** START **

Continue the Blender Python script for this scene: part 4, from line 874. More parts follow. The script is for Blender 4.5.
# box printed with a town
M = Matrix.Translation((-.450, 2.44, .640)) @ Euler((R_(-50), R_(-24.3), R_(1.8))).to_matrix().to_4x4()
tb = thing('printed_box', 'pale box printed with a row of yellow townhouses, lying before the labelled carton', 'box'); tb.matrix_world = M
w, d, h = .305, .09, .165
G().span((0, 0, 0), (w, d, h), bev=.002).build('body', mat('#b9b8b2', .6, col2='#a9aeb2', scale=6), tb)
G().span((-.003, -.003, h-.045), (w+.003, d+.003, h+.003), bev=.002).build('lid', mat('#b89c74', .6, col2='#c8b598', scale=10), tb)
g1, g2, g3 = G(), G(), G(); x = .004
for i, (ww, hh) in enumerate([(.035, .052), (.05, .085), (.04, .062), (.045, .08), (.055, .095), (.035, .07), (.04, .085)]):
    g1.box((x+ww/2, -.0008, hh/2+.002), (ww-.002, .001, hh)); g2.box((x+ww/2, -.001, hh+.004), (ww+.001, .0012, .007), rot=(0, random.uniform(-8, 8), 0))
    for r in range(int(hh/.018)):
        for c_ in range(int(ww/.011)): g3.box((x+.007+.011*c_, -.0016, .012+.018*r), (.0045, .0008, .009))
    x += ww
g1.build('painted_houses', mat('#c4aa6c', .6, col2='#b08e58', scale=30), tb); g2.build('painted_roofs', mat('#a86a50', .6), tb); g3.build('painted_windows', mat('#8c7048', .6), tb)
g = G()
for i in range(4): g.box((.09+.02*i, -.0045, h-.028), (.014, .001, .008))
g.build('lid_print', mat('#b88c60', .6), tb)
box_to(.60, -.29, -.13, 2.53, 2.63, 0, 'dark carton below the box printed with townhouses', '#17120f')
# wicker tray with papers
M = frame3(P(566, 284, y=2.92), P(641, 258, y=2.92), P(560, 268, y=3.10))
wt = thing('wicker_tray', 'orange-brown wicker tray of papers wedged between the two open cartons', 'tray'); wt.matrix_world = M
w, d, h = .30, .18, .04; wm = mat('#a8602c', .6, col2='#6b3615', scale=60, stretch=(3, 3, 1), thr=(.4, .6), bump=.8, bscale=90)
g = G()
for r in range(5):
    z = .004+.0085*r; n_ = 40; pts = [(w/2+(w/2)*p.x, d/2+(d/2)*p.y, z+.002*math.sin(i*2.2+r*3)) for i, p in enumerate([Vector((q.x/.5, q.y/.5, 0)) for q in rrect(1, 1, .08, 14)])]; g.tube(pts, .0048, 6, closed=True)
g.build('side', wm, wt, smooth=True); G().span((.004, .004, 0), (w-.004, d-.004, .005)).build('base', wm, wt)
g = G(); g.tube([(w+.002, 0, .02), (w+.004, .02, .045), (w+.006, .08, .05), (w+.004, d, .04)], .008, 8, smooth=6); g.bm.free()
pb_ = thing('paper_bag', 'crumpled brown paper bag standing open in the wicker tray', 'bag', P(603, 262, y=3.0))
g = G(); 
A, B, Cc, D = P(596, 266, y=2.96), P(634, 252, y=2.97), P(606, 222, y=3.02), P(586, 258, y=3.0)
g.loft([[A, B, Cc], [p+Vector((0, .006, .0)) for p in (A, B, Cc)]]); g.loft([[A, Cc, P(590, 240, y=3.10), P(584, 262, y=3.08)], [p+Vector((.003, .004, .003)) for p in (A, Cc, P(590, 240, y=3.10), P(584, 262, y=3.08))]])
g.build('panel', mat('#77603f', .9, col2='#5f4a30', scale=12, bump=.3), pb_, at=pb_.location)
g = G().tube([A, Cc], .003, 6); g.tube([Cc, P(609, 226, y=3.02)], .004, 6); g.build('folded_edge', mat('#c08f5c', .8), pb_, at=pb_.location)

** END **

▸ **Stated exercise**: Take the data above and return it exactly.

▸ **Answer to this task**:
Continue the Blender Python script for this scene: part 4, from line 874. More parts follow. The script is for Blender 4.5.
# box printed with a town
M = Matrix.Translation((-.450, 2.44, .640)) @ Euler((R_(-50), R_(-24.3), R_(1.8))).to_matrix().to_4x4()
tb = thing('printed_box', 'pale box printed with a row of yellow townhouses, lying before the labelled carton', 'box'); tb.matrix_world = M
w, d, h = .305, .09, .165
G().span((0, 0, 0), (w, d, h), bev=.002).build('body', mat('#b9b8b2', .6, col2='#a9aeb2', scale=6), tb)
G().span((-.003, -.003, h-.045), (w+.003, d+.003, h+.003), bev=.002).build('lid', mat('#b89c74', .6, col2='#c8b598', scale=10), tb)
g1, g2, g3 = G(), G(), G(); x = .004
for i, (ww, hh) in enumerate([(.035, .052), (.05, .085), (.04, .062), (.045, .08), (.055, .095), (.035, .07), (.04, .085)]):
    g1.box((x+ww/2, -.0008, hh/2+.002), (ww-.002, .001, hh)); g2.box((x+ww/2, -.001, hh+.004), (ww+.001, .0012, .007), rot=(0, random.uniform(-8, 8), 0))
    for r in range(int(hh/.018)):
        for c_ in range(int(ww/.011)): g3.box((x+.007+.011*c_, -.0016, .012+.018*r), (.0045, .0008, .009))
    x += ww
g1.build('painted_houses', mat('#c4aa6c', .6, col2='#b08e58', scale=30), tb); g2.build('painted_roofs', mat('#a86a50', .6), tb); g3.build('painted_windows', mat('#8c7048', .6), tb)
g = G()
for i in range(4): g.box((.09+.02*i, -.0045, h-.028), (.014, .001, .008))
g.build('lid_print', mat('#b88c60', .6), tb)
box_to(.60, -.29, -.13, 2.53, 2.63, 0, 'dark carton below the box printed with townhouses', '#17120f')
# wicker tray with papers
M = frame3(P(566, 284, y=2.92), P(641, 258, y=2.92), P(560, 268, y=3.10))
wt = thing('wicker_tray', 'orange-brown wicker tray of papers wedged between the two open cartons', 'tray'); wt.matrix_world = M
w, d, h = .30, .18, .04; wm = mat('#a8602c', .6, col2='#6b3615', scale=60, stretch=(3, 3, 1), thr=(.4, .6), bump=.8, bscale=90)
g = G()
for r in range(5):
    z = .004+.0085*r; n_ = 40; pts = [(w/2+(w/2)*p.x, d/2+(d/2)*p.y, z+.002*math.sin(i*2.2+r*3)) for i, p in enumerate([Vector((q.x/.5, q.y/.5, 0)) for q in rrect(1, 1, .08, 14)])]; g.tube(pts, .0048, 6, closed=True)
g.build('side', wm, wt, smooth=True); G().span((.004, .004, 0), (w-.004, d-.004, .005)).build('base', wm, wt)
g = G(); g.tube([(w+.002, 0, .02), (w+.004, .02, .045), (w+.006, .08, .05), (w+.004, d, .04)], .008, 8, smooth=6); g.bm.free()
pb_ = thing('paper_bag', 'crumpled brown paper bag standing open in the wicker tray', 'bag', P(603, 262, y=3.0))
g = G(); 
A, B, Cc, D = P(596, 266, y=2.96), P(634, 252, y=2.97), P(606, 222, y=3.02), P(586, 258, y=3.0)
g.loft([[A, B, Cc], [p+Vector((0, .006, .0)) for p in (A, B, Cc)]]); g.loft([[A, Cc, P(590, 240, y=3.10), P(584, 262, y=3.08)], [p+Vector((.003, .004, .003)) for p in (A, Cc, P(590, 240, y=3.10), P(584, 262, y=3.08))]])
g.build('panel', mat('#77603f', .9, col2='#5f4a30', scale=12, bump=.3), pb_, at=pb_.location)
g = G().tube([A, Cc], .003, 6); g.tube([Cc, P(609, 226, y=3.02)], .004, 6); g.build('folded_edge', mat('#c08f5c', .8), pb_, at=pb_.location)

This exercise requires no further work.